El programa cambia cada semana, con lo que al domingo siguiente las parejas vuelven a estacionarse junto al cine Metropolitano, cerca de la glorieta de Cuatro Caminos, o junto al Becerra o el Universal Cinema, situados en la plaza que antes se llamó de la Alegría. O van al Alcántara, al Cartagena, al Sainz de Baranda, al Peñalver, al Oráa, o al Alcalá, en las calles de igual nombre. O al Colón o el Príncipe Alfonso, en la calle de Génova, o al Bulevar, en la de Alberto Aguilera, o al Palacio del Cine, junto al Círculo de Bellas Artes. Pero si tienen la suerte de acceder a uno de estos locales -o quizá al Felipe II, frente al Palacio de los Deportes-, estarán más atentos a su acompañante que a la pantalla, aunque ella, para disimular delante del portero de la entrada, diga a la salida que la película le gustó "regulín", ya que no es de amor.

Y es que en ese tiempo, la película de amor que fabrican los actores en los estudios de Chamartín de la Rosa, y se estrena en los locales caros de la Gran Vía y se reestrena en los baratos de programa doble, importa menos que el amor que ofrecen las salas: ¡Ah, esos palcos del cine Bilbao, en la calle de Fuencarral, esos enjuagues del antiguo Doré, en la zona de Antón Martín, y esa leyenda del Carretas, junto a la Puerta del Sol! Ese aliciente turbio que poseen los cines mantiene a las gentes durante una tarde entera de domingo, haga frío, calor, llueva o nieve, en la esperanza de introducirse en el paraíso de la oscuridad iluminada. Y, si logran su aspiración, apenas repararán en la cinta que se difunde, pues no han ido con la intención de verla y muchos no saben su título ni el nombre de sus intérpretes, cuyos rostros de acusado realismo figuran en los cartelones de la fachada.

En aquel tiempo, el cine es un pretexto para el amor: agarrados a la cintura de su novia como si bailaran al son de Bonet de San Pedro, los de la cola se entretienen con los torraos, cacahuetes y pipas que vende un rústico. Pasa también ante ellos la bandeja de caramelos, patatas fritas, chocolatinas, chicle americano y bombón helado que pregona el botones de uniforme.
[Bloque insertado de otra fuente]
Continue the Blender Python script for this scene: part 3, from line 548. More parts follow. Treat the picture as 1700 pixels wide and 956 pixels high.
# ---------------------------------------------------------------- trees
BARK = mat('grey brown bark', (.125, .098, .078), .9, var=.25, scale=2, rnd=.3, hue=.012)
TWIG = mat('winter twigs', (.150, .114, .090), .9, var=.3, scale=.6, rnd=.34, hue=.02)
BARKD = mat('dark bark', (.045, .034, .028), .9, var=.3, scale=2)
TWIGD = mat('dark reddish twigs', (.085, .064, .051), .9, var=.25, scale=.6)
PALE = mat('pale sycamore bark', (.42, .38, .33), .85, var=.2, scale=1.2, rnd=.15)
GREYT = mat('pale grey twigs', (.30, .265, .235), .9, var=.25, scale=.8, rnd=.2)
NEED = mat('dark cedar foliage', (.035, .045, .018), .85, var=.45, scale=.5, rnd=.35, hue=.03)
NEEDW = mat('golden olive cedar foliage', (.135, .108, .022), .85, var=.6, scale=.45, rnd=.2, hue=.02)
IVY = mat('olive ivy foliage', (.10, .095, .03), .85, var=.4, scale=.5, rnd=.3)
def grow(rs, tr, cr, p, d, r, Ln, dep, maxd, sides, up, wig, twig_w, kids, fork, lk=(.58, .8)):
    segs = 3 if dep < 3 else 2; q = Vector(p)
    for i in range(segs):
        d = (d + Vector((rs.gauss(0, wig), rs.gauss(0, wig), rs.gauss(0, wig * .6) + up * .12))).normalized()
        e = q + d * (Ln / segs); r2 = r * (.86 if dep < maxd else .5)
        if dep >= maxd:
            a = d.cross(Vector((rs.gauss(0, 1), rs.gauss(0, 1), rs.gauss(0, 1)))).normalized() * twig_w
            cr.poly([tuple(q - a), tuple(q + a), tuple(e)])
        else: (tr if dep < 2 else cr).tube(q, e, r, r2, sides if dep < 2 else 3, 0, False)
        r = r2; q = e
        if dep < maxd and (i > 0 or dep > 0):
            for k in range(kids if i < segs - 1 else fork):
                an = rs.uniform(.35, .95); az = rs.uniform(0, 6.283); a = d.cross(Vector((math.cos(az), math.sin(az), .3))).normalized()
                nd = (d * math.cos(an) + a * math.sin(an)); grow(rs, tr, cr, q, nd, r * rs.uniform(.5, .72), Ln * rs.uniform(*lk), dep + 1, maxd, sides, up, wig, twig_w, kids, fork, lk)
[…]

Y al atardecer del domingo, cuando los aspirantes llevan horas de aguante y aún confían en entrar en el cine, llegan los operarios con los carteles y las fotografías del programa de la próxima semana que sustituirá al vigente, y a la vista de los defraudados se produce el relevo.

Como aves precursoras de primavera -que cantó Sara Montiel-, en la cartelera renovada asoma de vez en cuando el rostro de José Isbert o la tensa figura de Aurora Bautista. Un día, en el cine Pompeya de la Gran Vía, se estrena Nueve cartas a Berta; otro, en el cine Palace, frente a las Cortes, El verdugo. También ha traspasado la frontera, se dice, la obra de Luis Buñuel... El penitente de la cola se inquieta: ¿Habrá que ir al cine a ver películas? El joven cine español asomará tímidamente a las salas que vayan a crearse. No a las mencionadas aquí, que ya son historia.